Changes to the Meals Deduction

In general, you can deduct 50% of meals and 0% of entertainment. There are various exceptions to this, such as:
a. You can deduct 100% of the office holiday party or picnic
b. You can deduct 100% of the transportation to the entertainment event or meal
c. You can deduct 100% of the food offered to the public for free (e.g. seminar, open house)

Business Gifts

You can deduct up to $25 in gifts paid to an individual per year.  Thus, if you give a client a $50 Starbucks gift card, you can deduct $25 of that gift.  How to get around this?  Give a gift of $25 to the client and a gift of $25 to that client’s spouse and deduct $50 in total instead of just $25. 

Hire your Children

Assume that you are in the 24% Federal tax bracket (you would be if you had taxable income above $165K if married-filing-jointly). If your small-business employs your child and pays that child $10K, then you get to deduct $10K at 24% and the child pays tax on that $10K at a 0% Federal tax rate. Your only cost is the 14% FICA tax paid on that wage if you are an S Corp. If you are a partnership or sole-proprietor, then you don’t have to pay FICA tax when you employ your children. Takeaway: Hire your child and save 10% if you are an S Corp and 24% (plus maybe another 14% SE tax) if you are a partnership or sole-proprietor on whatever you pay that child. In addition, the wage that you pay the child gives the child earned income which allows him or her to make a Roth IRA contribution. This strategy would also work if your children help in your rental business (i.e., mow the lawn).

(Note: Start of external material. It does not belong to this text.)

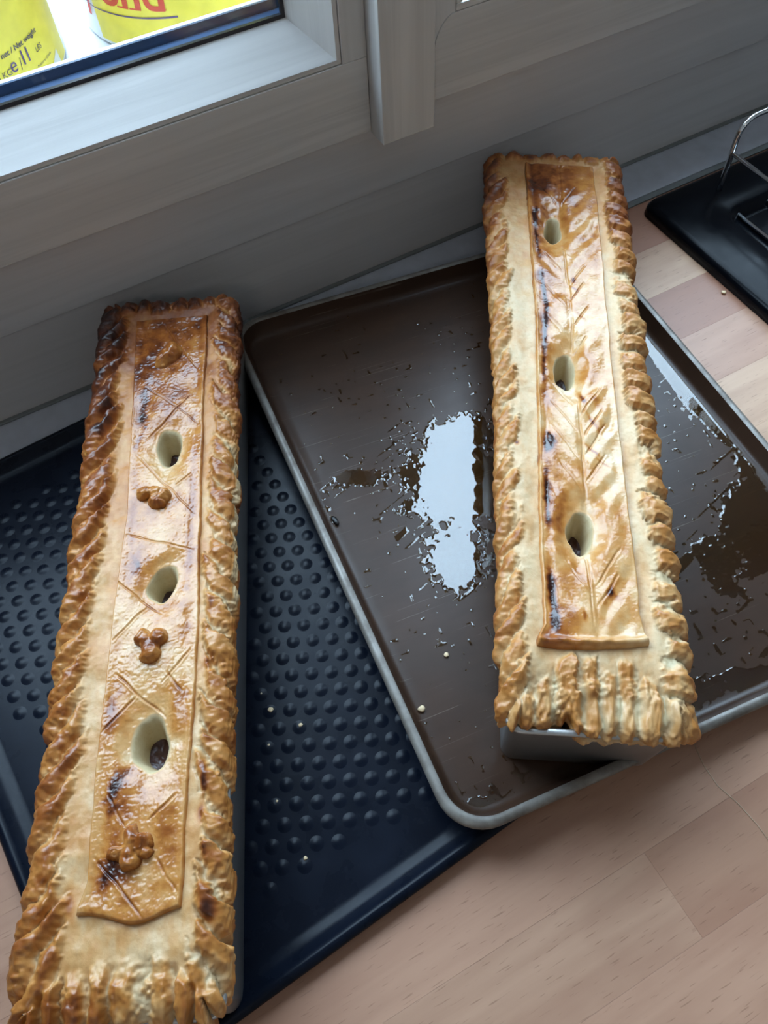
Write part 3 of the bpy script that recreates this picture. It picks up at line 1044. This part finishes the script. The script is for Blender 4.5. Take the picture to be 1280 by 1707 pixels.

Rent Your Home to your Business

Your business can rent your home (or a room in your home) from you for up to 2 weeks in a tax-advantaged manner. Your business pays you and deducts the payment and you don’t have to include the rental income on your personal tax return. Example: Your business invites your employees to your home for a Christmas Party. Your business rents your home from you and pays you a fair-rental-rate of $2,000. Your business can deduct the $2,000 payment. You, the individual, don’t have to treat that $2,000 as income. Thus, you enjoy a $2,000 deduction for transferring money from one of your pockets to the other.

Donation vs. Advertising

If you get business-recognition for your donation, then you can deduct it as advertising instead of as a donation. Advertising is an above-the-line deduction that always saves tax. Donations are an itemized deduction that sometimes save tax (and never as much as an above-the-line deduction).